« Récitatif », un accord bouleversant

Titre : Récitatif
Autrice : Toni Morrison
Editions : Christian Bourgois
Date de parution : 18 août 2022
Genre : Nouvelle

En partisane d’une littérature qui érige des ponts, une littérature qui fait cohabiter les mondes et recentre les vies en marge, Toni Morrison pratique l’art de la transmission. Dans cette nouvelle publiée dans une anthologie de la littérature afro-américaine en 1983 et qui fait pour la première fois l’objet d’un livre à soi, il est question d’un lien qui se tisse entre l’univers du lecteur et celui de l’histoire, entre deux jeunes filles qui se ressemblent dans leur altérité.

Plus puissant que la différence, c’est l’indifférence qui les rapproche. Toutes deux placées dans un orphelinat, elles souffrent de l’absence de figure parentale : la mère de l’une danse, tandis que l’autre est malade. Ensemble, elles envient les orphelins qui, eux, n’ont pas été abandonnés. Seulement l’une est noire et l’autre est blanche, dans une Amérique marquée par la ségrégation. Le tour de force de Toni Morrison, c’est alors de ne jamais révéler qui est laquelle. Comme le mentionne Zadie Smith, dans sa postface ; C’est « une nouvelle qui est une énigme, donc – un jeu. À ceci près que Toni Morrison ne joue pas. Quand elle qualifie Récitatif d’ « expérience », elle est sincère. L’objet de l’expérience, c’est le lecteur ».

Et c’est réussi. On essaye de déjouer le mystère, sans jamais trouver la réponse. Notre curiosité nous démange puis, à force de gratter, nous irrite. On en devient presque honteux de vouloir savoir et, subtilement, tout est fait pour qu’on en ait envie. Alors qu’on guette le moindre indice – un nom, un geste, une parole – Toni Morrison, tapie dans l’ombre du récit, nous confronte à nos propres préjugés. Elle nous propose de réfléchir à ce qui, dans la différence, sert la lutte et ce qui la dessert. En seulement une cinquantaine de pages, le prix Nobel balaye les thèmes qui lui sont chers : la place de la femme, les questions raciales, la violence, la pauvreté. Par le souvenir d’un évènement tragique que les personnages se remémorent adulte, elle critique la fabrication d’une histoire – petite ou grande – qui est toujours le produit d’une mémoire malléable.

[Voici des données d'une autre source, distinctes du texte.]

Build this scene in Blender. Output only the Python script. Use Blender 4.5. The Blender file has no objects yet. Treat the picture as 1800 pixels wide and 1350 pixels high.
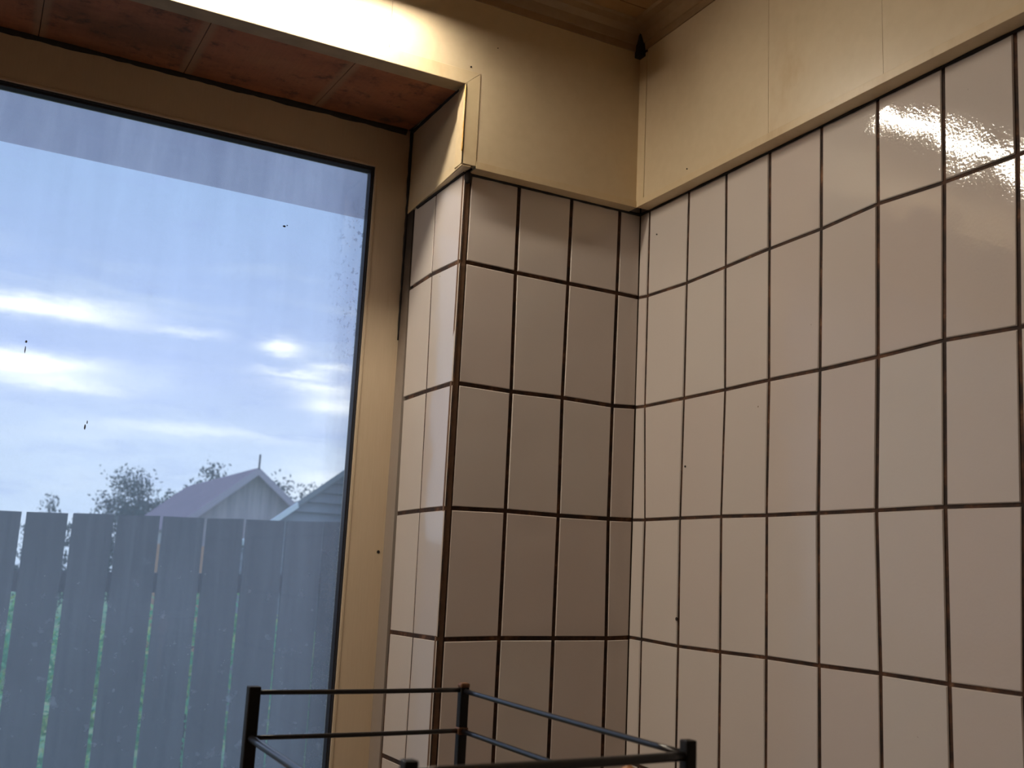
import bpy, math, random
from mathutils import Vector, Matrix
random.seed(7)
C = bpy.context.scene.collection
S = bpy.context.scene
Z0 = 2.1                       # heights below are written from the top tile joint, 2.1 m above the floor

# ------------------------------------------------------------------ camera
CX, CY, CZ = -1.0224, -1.5155, -0.7064
YAW, PITCH, ROLL, FPX = 0.4737, 0.1834, 0.0495, 1840.5
sy, cy, sp, cp = math.sin(YAW), math.cos(YAW), math.sin(PITCH), math.cos(PITCH)
fwd = Vector((sy*cp, cy*cp, sp)); rt = Vector((cy, -sy, 0)); up = rt.cross(fwd)
c_, s_ = math.cos(ROLL), math.sin(ROLL)
rt2 = c_*rt + s_*up; up2 = -s_*rt + c_*up
cam = bpy.data.cameras.new('camera'); camo = bpy.data.objects.new('camera', cam); C.objects.link(camo)
m = Matrix((rt2, up2, -fwd)).transposed().to_4x4(); m.translation = Vector((CX, CY, CZ+Z0))
camo.matrix_world = m
cam.sensor_fit = 'HORIZONTAL'; cam.sensor_width = 36.0; cam.lens = 36.0*FPX/1800
cam.clip_start = 0.02; cam.clip_end = 300
cam.dof.use_dof = True; cam.dof.focus_distance = 1.6; cam.dof.aperture_fstop = 9.5
S.camera = camo
S.view_settings.view_transform = 'Standard'; S.view_settings.look = 'None'
S.view_settings.exposure = 0.0; S.view_settings.gamma = 1.0; S.view_settings.use_curve_mapping = False
try:
    S.cycles.max_bounces = 10; S.cycles.diffuse_bounces = 5; S.cycles.transparent_max_bounces = 12
    S.cycles.use_denoising = True; S.cycles.sample_clamp_indirect = 4.0; S.cycles.caustics_reflective = False
except Exception: pass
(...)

Mais Récitatif, de par sa petite taille, aurait pu ne jamais s’affranchir des publications sporadiques dans les anthologies ou revues engagées – les francophones pouvaient la découvrir en 2019 dans America – si l’éditeur Christian Bourgeois ne s’en était pas emparé. Et ce qui justifie une véritable publication en livre de cette nouvelle, c’est notamment la lecture qu’en fait l’écrivaine anglaise Zadie Smith. Son analyse, étalée dans une postface qui fait la taille de la nouvelle, éclaire magistralement les questionnements qui traversent le récit. Cette édition de Récitatif est une œuvre complète et complexe qui traverse nos corps et s’imprime dans nos esprits.